Monday, Mar. 18, 1946

In Bed We Snore

I LOVE MISS TILLI BEAN--Ilka Chase--Doubleday ($2.50).

To a year when mayhem, murder, dipsomania, drug addiction, perversion and incest are much commoner in U.S. novels than in U.S. life, Ilka (In Bed We Cry) Chase has contributed a novel whose muted prurience is almost prim. The story concerns the adventures of two U.S. Quakeresses* named Bean. They are natives of Lanesboro, Pa., where the Widow Bean's father keeps a general store. There, after a week of whirlwind courtship, an itinerant spaghetti salesman named Rechetti marries the widow and whisks her and her daughter, Tilli, off to Italy. He has neglected to tell his U.S. wife that he has an Italian wife still living. But the singular Quakeress and the bigamist decide that this really does not matter.
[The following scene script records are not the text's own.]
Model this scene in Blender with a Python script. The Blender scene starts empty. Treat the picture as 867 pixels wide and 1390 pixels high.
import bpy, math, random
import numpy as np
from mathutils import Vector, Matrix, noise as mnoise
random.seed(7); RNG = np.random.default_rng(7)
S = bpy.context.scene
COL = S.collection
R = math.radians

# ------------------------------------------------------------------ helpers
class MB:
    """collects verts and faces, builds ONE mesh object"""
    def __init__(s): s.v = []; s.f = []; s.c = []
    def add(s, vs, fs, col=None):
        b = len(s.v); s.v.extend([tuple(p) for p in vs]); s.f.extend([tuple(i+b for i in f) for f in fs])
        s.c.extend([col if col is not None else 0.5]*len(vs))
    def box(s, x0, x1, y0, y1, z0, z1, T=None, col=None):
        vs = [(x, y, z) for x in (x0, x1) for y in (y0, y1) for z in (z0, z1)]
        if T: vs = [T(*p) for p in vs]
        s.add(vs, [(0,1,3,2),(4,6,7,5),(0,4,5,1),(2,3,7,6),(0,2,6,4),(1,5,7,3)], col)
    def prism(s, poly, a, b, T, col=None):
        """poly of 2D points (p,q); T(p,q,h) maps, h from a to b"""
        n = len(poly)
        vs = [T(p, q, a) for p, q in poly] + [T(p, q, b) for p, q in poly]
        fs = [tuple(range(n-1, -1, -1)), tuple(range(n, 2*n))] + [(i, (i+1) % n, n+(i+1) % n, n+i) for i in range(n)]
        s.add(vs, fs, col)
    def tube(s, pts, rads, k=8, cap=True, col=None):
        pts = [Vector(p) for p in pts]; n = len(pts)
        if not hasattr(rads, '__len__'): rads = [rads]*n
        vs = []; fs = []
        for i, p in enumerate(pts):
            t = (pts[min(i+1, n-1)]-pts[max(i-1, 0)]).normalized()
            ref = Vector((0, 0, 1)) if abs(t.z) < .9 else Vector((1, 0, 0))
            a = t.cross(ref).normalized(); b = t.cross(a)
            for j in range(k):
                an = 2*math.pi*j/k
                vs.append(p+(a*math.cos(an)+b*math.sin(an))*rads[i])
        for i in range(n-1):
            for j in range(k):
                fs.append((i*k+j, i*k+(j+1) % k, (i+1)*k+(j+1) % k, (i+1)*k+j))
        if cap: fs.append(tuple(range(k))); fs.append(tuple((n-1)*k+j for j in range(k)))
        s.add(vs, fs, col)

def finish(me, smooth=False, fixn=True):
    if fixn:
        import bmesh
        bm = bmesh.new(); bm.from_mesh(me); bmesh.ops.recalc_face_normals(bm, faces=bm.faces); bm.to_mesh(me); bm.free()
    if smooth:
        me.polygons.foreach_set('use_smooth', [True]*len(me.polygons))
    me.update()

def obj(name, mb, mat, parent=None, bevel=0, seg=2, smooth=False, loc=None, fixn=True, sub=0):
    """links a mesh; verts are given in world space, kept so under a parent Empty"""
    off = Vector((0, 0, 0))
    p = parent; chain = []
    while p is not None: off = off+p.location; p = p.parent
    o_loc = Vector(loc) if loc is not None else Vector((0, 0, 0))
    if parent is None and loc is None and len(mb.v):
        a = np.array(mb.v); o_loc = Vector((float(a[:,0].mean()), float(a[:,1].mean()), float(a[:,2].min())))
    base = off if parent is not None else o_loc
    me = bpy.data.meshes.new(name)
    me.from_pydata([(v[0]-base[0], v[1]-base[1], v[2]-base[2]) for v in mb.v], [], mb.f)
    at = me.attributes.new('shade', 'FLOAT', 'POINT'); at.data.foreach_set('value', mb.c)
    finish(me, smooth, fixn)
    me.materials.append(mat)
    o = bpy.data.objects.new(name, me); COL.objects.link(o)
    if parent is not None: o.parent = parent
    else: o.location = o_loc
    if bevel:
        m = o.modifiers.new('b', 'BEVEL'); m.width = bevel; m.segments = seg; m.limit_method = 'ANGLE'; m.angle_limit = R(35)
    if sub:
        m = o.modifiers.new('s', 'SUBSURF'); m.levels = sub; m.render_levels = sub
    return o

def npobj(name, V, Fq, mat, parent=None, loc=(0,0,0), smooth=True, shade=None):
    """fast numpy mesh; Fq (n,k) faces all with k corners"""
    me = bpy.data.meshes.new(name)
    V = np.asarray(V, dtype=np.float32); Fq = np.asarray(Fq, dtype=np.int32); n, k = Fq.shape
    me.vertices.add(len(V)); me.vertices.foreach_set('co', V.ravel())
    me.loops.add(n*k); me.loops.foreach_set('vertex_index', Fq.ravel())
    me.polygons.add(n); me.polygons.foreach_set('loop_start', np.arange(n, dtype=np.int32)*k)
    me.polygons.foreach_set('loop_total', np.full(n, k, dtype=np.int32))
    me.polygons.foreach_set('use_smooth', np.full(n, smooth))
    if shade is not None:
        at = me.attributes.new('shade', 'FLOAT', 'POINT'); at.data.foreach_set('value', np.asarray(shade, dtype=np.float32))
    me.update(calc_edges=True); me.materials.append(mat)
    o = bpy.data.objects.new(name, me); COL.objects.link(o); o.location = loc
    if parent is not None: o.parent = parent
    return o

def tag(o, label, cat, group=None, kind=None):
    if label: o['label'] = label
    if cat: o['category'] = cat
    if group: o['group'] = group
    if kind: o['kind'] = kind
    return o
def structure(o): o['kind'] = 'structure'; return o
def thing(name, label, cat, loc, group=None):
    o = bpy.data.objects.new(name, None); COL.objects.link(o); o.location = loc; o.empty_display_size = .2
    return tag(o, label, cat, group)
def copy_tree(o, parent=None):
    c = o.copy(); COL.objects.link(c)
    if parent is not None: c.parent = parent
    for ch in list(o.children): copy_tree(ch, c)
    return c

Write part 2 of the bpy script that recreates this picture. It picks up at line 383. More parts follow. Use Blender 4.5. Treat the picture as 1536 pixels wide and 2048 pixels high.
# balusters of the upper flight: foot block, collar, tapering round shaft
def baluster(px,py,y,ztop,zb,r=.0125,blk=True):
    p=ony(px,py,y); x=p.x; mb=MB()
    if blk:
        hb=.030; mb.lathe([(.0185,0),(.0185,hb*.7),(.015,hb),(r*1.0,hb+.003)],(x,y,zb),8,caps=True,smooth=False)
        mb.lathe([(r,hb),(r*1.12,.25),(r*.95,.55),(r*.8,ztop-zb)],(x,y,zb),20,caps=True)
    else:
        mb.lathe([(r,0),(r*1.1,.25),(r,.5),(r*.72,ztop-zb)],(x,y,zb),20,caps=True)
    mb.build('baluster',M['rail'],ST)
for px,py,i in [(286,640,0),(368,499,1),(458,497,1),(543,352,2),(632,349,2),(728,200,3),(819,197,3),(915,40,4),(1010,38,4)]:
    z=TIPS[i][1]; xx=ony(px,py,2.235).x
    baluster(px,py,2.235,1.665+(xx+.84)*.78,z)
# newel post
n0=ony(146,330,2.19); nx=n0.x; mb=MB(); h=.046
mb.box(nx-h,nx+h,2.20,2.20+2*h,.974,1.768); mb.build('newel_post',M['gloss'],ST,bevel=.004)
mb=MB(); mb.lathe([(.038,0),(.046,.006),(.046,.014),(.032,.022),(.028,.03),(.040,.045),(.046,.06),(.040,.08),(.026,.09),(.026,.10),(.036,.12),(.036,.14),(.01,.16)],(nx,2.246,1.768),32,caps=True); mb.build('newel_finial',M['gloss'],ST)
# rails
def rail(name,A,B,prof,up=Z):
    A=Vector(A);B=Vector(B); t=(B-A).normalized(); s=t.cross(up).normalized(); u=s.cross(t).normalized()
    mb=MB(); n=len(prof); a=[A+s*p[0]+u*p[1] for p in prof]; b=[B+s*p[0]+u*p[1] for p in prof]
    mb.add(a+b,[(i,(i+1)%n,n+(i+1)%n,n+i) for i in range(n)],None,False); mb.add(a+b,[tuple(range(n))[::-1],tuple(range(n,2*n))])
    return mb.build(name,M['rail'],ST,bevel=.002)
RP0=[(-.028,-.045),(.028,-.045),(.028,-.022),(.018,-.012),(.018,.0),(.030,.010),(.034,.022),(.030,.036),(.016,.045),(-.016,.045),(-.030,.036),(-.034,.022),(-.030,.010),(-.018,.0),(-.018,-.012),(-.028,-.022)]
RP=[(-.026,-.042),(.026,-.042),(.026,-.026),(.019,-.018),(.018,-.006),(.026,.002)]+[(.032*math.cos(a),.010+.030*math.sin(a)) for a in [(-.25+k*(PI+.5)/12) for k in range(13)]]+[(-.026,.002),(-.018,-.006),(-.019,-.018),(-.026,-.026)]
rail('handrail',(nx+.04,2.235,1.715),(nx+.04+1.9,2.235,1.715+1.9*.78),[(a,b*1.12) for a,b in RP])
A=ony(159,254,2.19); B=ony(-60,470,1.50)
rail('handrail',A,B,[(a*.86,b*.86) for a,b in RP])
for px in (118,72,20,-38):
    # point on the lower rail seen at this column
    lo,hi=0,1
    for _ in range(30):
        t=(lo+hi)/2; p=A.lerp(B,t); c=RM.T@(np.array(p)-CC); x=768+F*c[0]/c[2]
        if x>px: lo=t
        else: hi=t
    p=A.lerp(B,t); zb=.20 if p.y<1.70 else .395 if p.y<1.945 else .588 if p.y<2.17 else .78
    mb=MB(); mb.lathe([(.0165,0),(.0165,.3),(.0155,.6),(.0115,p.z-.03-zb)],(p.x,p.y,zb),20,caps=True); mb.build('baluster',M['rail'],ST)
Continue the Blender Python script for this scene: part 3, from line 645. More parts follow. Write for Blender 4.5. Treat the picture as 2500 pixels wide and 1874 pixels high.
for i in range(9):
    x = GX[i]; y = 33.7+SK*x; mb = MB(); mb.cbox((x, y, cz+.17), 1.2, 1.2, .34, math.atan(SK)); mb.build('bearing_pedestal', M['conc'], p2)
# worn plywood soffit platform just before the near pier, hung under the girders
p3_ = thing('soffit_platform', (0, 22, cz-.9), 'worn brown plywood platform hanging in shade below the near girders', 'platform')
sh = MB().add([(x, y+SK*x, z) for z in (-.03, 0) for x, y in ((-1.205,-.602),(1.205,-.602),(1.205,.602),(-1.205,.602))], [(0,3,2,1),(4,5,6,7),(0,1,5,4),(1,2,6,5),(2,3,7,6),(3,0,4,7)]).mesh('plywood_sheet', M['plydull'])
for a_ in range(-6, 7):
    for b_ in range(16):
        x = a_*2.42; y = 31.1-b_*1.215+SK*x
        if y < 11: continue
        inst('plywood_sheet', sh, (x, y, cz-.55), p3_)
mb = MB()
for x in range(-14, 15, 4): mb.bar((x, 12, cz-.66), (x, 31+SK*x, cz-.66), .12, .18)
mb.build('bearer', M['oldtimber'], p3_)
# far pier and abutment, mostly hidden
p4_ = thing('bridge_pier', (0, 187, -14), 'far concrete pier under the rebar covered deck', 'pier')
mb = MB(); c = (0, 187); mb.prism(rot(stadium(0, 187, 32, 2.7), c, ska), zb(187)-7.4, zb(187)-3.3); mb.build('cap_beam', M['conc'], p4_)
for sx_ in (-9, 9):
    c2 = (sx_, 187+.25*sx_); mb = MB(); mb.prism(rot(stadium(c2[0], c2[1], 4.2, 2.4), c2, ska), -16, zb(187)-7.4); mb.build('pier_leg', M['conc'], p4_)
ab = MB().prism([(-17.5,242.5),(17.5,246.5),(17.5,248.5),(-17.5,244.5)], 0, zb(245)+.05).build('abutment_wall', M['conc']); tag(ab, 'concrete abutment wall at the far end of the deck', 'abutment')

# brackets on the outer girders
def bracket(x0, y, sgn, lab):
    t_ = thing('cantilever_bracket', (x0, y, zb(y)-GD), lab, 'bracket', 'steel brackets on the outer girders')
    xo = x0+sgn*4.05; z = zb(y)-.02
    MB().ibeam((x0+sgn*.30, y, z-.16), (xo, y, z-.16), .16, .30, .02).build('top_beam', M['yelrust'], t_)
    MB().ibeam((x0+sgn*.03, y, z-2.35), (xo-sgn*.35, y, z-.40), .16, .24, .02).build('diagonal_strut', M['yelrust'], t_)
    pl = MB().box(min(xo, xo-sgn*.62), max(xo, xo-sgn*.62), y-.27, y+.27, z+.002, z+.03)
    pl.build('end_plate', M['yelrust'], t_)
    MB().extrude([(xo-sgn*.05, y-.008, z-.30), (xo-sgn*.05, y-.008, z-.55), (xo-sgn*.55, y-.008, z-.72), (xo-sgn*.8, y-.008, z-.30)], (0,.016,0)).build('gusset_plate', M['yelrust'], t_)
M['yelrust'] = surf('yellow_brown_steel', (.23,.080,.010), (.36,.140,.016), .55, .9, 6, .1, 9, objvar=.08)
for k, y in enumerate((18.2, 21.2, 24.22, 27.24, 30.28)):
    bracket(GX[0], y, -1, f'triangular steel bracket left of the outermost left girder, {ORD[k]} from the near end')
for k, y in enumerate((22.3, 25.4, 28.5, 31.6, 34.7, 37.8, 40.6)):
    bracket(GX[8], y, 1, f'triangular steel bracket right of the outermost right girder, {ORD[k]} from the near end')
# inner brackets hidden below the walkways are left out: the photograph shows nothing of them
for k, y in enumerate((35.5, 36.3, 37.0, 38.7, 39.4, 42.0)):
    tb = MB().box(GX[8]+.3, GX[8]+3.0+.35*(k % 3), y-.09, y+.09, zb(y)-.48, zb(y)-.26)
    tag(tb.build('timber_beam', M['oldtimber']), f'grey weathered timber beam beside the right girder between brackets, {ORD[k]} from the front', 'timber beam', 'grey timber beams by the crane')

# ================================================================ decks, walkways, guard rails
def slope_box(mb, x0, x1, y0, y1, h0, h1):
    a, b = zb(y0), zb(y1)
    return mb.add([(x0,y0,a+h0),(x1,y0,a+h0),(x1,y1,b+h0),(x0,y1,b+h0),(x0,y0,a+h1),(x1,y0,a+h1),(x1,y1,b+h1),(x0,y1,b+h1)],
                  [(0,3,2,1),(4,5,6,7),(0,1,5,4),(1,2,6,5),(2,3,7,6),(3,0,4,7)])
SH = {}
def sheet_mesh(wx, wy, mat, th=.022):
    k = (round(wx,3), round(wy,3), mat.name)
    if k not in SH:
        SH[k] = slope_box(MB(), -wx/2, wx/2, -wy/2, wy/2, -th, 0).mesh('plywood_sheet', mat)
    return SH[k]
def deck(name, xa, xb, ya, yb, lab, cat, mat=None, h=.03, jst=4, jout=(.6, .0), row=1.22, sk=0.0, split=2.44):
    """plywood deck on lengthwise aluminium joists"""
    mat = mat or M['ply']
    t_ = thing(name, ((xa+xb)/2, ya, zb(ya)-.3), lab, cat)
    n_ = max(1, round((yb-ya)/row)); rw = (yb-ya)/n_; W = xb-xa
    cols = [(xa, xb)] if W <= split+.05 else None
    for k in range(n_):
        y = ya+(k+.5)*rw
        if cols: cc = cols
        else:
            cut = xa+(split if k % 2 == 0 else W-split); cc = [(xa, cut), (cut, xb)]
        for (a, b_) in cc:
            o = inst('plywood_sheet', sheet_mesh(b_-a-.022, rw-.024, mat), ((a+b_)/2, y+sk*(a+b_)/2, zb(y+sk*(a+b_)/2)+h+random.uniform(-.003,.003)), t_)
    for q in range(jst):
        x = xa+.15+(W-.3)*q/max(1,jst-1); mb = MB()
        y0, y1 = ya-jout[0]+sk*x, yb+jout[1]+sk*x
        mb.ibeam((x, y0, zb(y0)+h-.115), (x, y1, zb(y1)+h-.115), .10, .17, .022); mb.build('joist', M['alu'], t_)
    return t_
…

Later the two Beans get jobs in a Paris dressmaking establishment. In no time at all Tilli is a famed dress designer, the toast of Paris and her boss's fiancee. But his rather arm's-length love-making is explained when he tells Tilli that he is incurably impotent. On the eve of their wedding he kills himself.

Even more shocking to the Bean-Rechettis is Tilli's next love, a U.S. singer who brags that he is virginal. Once that disorder is cleared up, Tilli marries him. She soon leaves him for dressmaking with Mother in Manhattan. Tilli (now divorced) is about to marry a dull but rich fiance when the dipso-and-nymphomaniac wife of the artist whom Tilli really loves dies in the nick of time. So she marries the artist.

But Tilli's unmarried daughter, Sandal, who has been curiously queasy in the mornings, carries on the Bean extra-marital tradition. Says Grandma Bean-Rechetti: "Sandal, I've told thy Mother I think thee's pregnant. Am I right?" Says Sandal: "Yes, Grandma, thee's right."

Much of the book is dull. Most of it is silly. And the publishers, having blurbed it "a Quaker Constant Nymph," hope that most readers will swarm to it like crabs to gamy bait.

* Novelist Chase is a descendant of John Woolman, who, thanks to his Journal, is probably the best known U.S. Quaker.